Asteroseismology of white dwarfs in the 2040s

TL;DR

White-dwarf asteroseismology provides direct probes of interiors and fundamental physics, but progress is limited by incomplete mode detections and cross-method mass discrepancies. This paper outlines a 2040s research framework combining space-based, high-precision photometry with coordinated ground-based spectroscopy and long-term monitoring to enable ensemble asteroseismology and population tests. It identifies key open questions—mode scarcity, impure instability strips, envelope mass uncertainties, chemical interfaces, outbursts, ultramassive WD crystallization, and mass biases—and spells out the data needs to address them. The large-scale, multi-technique observational program is expected to dramatically increase the sample of pulsating WDs, refine interior-structure inferences, and test crystallization and exotic-physics scenarios.

Abstract

White dwarfs, the final evolutionary stage of the vast majority of stars, serve as critical tools for cosmochronology, studies of planetary system evolution, and laboratories for non-standard physics, including exotic cooling channels and weakly interacting particles, as well as crystallization processes. Beyond surface properties accessible via spectroscopy and model atmospheres, global pulsations exhibited by white dwarfs during various evolutionary phases provide a direct window into their deep interiors. Asteroseismology, the comparison of observed pulsation periods with theoretical models, enables us to infer internal chemical stratification, total mass, rotation profiles, and magnetic field strengths. Despite major advances from space missions providing uninterrupted, high-precision photometry, key challenges remain: many predicted pulsators remain quiet, while others oscillate outside theoretical instability strips, highlighting gaps in our understanding of mode excitation, diffusion, and convective mixing.
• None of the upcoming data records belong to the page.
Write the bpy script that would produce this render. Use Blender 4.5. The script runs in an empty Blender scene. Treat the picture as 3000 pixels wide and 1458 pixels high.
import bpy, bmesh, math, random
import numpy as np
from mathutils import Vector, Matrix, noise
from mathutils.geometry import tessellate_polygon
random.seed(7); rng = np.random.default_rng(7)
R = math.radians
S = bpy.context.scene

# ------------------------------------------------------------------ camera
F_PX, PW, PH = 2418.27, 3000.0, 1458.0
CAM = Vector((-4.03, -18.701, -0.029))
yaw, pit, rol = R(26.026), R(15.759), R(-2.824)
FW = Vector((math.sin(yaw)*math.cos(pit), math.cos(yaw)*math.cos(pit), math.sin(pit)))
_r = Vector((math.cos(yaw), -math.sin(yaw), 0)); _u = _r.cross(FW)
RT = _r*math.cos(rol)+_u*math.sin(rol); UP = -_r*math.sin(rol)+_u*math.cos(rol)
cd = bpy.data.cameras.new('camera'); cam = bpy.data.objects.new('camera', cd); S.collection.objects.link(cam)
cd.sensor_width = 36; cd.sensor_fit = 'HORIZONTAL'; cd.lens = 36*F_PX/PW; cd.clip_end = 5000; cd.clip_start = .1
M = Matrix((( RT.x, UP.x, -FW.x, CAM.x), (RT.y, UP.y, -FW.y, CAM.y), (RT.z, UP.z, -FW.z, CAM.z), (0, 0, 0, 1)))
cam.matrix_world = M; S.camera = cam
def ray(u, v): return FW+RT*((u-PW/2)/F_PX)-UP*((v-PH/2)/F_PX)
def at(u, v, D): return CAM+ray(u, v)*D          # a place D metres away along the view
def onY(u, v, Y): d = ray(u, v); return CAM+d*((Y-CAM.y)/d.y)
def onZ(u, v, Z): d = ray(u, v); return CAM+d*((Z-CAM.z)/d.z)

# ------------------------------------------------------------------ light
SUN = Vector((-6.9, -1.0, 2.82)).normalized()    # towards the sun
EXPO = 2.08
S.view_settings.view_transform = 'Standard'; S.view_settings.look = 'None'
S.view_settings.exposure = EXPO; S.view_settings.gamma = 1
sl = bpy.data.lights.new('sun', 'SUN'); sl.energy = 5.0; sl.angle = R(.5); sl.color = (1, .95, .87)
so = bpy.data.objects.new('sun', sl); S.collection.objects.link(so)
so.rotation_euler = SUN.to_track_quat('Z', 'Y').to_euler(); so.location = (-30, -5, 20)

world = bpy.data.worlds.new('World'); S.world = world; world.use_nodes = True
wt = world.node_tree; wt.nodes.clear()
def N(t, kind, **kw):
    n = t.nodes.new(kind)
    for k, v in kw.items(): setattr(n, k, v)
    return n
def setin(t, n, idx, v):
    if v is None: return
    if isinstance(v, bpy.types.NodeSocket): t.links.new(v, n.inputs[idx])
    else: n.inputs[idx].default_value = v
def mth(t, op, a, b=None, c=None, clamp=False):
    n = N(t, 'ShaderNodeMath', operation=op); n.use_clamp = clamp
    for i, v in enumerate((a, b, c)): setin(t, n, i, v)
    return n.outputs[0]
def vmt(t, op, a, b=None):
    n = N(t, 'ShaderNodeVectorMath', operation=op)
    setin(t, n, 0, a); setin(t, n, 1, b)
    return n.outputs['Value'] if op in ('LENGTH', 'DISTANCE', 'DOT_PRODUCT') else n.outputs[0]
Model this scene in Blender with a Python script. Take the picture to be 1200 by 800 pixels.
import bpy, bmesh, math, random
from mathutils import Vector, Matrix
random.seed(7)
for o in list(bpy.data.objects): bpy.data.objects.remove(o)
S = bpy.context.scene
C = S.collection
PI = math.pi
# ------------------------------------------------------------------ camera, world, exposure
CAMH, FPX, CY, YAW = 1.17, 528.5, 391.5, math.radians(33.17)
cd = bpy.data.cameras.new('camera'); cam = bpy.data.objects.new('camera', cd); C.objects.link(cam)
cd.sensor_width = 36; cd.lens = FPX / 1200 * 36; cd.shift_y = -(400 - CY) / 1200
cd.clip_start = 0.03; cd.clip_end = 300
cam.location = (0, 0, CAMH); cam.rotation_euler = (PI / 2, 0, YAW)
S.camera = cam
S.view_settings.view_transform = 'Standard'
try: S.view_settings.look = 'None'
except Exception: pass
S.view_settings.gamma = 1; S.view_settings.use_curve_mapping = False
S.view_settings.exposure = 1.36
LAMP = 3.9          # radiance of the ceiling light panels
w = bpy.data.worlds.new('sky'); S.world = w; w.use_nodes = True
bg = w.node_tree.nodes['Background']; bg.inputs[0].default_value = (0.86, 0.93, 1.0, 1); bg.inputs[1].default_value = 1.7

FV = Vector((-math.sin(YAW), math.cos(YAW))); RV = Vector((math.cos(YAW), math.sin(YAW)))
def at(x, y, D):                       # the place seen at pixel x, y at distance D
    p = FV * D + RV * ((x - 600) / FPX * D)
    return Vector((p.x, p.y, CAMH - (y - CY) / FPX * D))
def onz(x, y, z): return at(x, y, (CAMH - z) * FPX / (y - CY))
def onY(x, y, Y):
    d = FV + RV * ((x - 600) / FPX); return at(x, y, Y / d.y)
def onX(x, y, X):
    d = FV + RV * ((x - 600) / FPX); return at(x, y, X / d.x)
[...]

Determining the masses of white dwarfs, particularly for massive and hydrogen-deficient stars, remains uncertain, with discrepancies between spectroscopic, asteroseismic, astrometric, and photometric methods. In the coming decades, large-scale surveys combining high-precision space-based photometry with coordinated ground-based spectroscopic follow-up will dramatically increase both the number and quality of pulsating white dwarf observations.

Paper Structure

This paper contains 3 sections, 1 figure.

Figures (1)

  • Figure 1: Location of confirmed and candidate pulsating white dwarfs and pre--white-dwarf stars in the $\log T_{\rm eff}$--$\log g$ diagram, adapted from 2019AARv..27....7C. Symbols denote different variability classes, including DAV, DBV, GW Vir, ELMV, and pre-ELMV stars; GW Vir planetary nebula nucleus variables are highlighted. Representative evolutionary tracks for low-mass He-core, H-deficient post-VLTP, and ultramassive H-rich white dwarfs are shown for reference, together with theoretical blue edges of the instability domains (dashed lines).